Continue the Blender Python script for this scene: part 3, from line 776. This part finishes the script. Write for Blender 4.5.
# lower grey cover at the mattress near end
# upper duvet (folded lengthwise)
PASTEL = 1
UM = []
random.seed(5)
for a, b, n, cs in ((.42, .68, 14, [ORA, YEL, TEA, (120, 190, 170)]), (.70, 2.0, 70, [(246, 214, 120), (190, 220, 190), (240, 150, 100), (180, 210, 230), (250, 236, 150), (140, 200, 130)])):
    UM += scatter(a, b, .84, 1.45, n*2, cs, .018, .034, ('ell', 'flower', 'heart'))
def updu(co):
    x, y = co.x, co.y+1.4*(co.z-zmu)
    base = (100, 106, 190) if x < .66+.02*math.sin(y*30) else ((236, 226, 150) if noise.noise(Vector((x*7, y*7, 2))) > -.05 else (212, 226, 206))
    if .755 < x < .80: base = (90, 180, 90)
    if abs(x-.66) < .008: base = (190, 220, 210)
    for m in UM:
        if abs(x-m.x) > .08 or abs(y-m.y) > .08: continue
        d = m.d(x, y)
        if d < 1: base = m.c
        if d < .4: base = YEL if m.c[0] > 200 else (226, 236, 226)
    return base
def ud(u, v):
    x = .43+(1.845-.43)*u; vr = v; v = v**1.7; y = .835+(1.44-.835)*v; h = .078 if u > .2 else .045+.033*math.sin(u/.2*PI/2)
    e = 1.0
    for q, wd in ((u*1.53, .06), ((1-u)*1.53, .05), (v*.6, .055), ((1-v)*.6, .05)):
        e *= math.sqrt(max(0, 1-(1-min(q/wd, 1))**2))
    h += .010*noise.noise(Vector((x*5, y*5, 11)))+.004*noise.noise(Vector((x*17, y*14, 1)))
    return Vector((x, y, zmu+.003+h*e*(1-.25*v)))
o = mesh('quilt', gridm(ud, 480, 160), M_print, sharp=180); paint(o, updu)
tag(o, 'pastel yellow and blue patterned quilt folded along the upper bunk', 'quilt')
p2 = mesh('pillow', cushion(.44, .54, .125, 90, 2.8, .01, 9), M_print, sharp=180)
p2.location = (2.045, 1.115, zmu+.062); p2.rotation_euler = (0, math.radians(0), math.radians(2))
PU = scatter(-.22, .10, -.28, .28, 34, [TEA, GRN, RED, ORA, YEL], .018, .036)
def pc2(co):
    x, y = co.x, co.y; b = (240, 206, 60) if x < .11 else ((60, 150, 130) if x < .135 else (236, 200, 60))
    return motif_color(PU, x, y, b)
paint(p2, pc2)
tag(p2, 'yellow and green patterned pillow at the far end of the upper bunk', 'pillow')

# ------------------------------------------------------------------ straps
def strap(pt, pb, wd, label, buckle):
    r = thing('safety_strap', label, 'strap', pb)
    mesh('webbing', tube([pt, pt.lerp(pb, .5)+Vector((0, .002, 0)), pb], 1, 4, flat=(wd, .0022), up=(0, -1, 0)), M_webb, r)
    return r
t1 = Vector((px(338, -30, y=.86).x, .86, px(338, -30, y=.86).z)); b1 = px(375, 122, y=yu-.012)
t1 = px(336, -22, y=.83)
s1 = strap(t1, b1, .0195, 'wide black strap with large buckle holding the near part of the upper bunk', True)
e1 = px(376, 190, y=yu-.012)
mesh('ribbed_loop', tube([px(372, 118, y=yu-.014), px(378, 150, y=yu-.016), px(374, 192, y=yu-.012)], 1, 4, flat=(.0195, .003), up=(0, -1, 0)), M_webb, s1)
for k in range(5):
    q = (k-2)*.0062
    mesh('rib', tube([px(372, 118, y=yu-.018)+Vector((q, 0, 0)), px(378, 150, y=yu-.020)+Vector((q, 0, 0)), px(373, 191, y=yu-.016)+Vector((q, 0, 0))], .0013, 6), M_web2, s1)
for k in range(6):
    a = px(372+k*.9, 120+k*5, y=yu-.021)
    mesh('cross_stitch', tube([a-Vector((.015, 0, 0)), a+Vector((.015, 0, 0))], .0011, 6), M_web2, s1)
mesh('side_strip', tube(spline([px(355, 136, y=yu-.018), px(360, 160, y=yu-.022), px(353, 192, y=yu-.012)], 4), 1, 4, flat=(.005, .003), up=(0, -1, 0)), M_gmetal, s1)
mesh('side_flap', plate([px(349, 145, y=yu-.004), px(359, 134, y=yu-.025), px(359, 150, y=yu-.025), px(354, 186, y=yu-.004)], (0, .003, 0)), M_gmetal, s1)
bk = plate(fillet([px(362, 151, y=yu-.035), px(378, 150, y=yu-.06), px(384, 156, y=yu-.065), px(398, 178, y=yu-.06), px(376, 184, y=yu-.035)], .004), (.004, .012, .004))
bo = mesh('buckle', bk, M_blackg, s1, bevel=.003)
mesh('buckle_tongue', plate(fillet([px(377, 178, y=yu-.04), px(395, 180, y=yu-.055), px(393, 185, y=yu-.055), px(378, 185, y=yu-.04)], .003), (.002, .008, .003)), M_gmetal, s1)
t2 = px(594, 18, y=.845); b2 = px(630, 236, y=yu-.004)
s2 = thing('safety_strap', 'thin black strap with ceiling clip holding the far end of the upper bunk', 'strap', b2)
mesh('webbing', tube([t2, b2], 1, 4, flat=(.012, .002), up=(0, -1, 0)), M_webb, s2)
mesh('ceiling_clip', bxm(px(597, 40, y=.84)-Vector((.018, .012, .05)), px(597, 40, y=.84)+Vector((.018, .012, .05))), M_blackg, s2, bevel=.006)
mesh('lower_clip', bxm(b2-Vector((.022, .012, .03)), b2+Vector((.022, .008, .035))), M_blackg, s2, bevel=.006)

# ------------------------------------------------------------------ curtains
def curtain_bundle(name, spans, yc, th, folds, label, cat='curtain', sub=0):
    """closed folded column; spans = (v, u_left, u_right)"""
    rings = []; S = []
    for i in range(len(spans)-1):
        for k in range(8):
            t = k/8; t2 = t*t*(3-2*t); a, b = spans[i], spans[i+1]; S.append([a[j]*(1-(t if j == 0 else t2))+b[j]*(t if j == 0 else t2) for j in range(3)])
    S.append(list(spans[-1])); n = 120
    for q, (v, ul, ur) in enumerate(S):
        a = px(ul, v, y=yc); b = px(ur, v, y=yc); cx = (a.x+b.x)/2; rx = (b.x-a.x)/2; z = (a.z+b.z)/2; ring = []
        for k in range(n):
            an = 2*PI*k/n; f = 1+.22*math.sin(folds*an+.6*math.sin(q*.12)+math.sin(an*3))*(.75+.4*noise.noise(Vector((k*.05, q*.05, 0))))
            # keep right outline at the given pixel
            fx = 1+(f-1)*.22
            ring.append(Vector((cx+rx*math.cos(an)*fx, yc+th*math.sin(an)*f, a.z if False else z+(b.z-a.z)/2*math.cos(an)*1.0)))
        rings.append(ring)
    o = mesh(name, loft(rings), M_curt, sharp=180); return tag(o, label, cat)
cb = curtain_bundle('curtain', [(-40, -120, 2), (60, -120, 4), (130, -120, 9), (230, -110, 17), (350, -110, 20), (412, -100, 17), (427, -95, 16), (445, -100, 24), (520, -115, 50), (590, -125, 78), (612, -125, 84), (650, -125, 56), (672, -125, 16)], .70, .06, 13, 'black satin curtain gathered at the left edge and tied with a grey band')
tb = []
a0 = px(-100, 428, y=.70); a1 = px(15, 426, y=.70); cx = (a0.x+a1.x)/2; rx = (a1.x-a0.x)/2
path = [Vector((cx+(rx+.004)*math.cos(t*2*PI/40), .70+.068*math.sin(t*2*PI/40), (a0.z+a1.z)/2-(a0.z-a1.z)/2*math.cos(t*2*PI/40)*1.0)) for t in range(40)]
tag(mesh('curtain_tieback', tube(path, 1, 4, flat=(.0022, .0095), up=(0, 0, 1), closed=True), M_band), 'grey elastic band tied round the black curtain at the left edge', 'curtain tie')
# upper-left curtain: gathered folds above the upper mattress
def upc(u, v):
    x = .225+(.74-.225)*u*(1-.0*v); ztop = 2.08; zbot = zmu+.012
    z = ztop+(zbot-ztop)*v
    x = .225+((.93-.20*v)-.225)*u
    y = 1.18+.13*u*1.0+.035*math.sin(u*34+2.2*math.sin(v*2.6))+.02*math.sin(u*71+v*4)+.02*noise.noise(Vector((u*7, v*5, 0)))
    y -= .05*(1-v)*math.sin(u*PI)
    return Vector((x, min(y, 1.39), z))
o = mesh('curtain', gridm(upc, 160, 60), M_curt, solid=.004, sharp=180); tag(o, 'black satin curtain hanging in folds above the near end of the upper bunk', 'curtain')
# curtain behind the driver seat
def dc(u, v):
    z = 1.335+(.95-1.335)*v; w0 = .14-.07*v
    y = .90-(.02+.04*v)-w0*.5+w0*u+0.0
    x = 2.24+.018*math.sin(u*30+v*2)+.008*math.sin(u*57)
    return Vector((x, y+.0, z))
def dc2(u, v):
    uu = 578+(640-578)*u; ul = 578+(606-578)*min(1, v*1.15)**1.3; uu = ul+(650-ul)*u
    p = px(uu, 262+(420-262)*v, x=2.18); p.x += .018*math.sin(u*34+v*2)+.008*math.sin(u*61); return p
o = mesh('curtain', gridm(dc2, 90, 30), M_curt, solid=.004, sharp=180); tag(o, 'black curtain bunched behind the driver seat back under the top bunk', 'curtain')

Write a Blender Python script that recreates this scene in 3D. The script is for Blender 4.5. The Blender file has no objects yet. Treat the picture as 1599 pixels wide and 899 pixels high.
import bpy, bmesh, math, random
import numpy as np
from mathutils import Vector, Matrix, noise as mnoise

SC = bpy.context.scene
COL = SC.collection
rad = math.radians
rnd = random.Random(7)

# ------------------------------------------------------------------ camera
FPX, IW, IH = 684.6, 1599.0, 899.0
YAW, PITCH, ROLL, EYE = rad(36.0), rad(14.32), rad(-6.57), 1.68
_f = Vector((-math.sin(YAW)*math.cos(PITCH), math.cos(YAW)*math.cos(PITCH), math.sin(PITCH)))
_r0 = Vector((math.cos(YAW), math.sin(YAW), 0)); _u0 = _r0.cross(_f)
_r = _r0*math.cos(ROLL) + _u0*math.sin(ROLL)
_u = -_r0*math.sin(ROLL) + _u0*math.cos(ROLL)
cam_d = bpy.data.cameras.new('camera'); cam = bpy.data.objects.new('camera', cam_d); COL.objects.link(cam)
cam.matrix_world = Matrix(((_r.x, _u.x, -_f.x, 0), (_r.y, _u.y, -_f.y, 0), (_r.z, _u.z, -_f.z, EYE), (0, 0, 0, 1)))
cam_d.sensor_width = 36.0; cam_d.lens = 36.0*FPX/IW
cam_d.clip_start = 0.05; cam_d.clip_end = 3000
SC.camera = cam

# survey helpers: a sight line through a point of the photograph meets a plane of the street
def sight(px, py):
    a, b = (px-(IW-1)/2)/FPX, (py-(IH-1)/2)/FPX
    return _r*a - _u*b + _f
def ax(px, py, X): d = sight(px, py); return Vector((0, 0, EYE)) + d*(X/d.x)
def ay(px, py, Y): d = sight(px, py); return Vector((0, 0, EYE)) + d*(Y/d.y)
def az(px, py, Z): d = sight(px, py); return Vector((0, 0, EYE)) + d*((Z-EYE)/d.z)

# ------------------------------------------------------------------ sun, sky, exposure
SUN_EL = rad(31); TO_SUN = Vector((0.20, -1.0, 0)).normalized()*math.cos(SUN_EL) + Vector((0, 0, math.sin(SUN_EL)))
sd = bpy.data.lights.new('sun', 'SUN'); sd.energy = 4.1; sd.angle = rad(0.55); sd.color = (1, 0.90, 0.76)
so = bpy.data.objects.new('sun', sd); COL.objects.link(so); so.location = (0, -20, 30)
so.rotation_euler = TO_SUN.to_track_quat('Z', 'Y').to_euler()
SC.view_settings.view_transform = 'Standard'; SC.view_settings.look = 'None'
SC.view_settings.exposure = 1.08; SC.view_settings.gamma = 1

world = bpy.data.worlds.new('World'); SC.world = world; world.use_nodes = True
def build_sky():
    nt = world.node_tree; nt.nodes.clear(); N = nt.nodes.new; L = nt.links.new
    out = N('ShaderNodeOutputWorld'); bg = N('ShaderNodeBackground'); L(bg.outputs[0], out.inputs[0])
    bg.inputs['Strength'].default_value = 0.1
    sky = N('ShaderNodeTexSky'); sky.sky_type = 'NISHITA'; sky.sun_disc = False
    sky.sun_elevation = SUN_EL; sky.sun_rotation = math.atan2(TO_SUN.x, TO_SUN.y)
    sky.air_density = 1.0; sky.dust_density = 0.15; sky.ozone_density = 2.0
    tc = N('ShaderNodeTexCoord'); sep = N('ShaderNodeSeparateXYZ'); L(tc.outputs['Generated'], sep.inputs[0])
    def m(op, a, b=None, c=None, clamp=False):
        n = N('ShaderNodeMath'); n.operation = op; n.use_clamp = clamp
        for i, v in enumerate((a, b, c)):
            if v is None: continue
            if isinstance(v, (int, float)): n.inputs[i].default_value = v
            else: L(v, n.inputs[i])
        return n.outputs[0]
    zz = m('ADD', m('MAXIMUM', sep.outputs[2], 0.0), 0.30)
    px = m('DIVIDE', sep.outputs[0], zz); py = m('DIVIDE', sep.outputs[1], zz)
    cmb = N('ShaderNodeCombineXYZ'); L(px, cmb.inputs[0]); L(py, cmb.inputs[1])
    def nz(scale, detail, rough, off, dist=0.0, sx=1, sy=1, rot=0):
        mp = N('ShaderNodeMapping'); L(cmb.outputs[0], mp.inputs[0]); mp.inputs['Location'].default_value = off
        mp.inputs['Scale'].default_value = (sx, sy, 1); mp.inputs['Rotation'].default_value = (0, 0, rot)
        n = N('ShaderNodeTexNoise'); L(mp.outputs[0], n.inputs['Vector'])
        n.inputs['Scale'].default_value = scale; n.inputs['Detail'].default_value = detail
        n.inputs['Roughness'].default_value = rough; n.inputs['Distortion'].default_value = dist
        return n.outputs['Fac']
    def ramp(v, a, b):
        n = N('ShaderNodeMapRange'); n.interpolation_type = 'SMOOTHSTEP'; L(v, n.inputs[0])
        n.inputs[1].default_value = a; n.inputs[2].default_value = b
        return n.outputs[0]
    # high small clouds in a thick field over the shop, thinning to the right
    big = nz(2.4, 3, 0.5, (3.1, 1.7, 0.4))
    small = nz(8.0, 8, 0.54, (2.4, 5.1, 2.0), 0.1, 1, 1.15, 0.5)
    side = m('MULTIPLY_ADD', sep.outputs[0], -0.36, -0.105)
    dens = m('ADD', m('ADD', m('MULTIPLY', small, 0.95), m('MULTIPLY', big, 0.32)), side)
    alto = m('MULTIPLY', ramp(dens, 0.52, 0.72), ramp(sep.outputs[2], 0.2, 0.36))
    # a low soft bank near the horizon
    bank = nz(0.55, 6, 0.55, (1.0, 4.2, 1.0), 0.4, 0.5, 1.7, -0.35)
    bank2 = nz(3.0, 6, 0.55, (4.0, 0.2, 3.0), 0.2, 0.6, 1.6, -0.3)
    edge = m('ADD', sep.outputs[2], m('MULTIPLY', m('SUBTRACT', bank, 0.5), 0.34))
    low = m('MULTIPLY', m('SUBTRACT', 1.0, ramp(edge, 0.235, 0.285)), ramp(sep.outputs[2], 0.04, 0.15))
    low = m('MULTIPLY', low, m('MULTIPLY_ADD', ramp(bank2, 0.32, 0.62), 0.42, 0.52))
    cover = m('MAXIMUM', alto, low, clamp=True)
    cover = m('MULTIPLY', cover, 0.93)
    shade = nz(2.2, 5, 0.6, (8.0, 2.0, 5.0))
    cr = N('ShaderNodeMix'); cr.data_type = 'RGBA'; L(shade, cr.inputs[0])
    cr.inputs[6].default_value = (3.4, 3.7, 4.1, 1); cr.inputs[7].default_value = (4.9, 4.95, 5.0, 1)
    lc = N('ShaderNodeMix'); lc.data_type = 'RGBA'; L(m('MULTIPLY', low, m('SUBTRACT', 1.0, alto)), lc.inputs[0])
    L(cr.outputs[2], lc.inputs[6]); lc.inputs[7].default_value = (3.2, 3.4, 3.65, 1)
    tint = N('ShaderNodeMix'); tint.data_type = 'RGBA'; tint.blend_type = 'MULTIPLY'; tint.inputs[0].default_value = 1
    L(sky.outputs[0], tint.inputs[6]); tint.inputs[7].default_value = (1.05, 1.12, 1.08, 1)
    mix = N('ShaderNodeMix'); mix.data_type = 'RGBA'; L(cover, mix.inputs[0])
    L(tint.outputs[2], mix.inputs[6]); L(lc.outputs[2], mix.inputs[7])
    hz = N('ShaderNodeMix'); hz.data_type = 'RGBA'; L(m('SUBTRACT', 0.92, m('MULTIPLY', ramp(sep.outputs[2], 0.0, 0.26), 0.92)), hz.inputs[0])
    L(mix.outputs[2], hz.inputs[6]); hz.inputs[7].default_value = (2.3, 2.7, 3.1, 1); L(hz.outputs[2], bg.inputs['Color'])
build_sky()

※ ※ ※

Start at the line with "Write a Blender", stop at the line with "rnd = random.Random(7)", and return every line in that stretch exactly, those two included.

- [Solved problem]
Write a Blender Python script that recreates this scene in 3D. The script is for Blender 4.5. The Blender file has no objects yet. Treat the picture as 1599 pixels wide and 899 pixels high.
import bpy, bmesh, math, random
import numpy as np
from mathutils import Vector, Matrix, noise as mnoise

SC = bpy.context.scene
COL = SC.collection
rad = math.radians
rnd = random.Random(7)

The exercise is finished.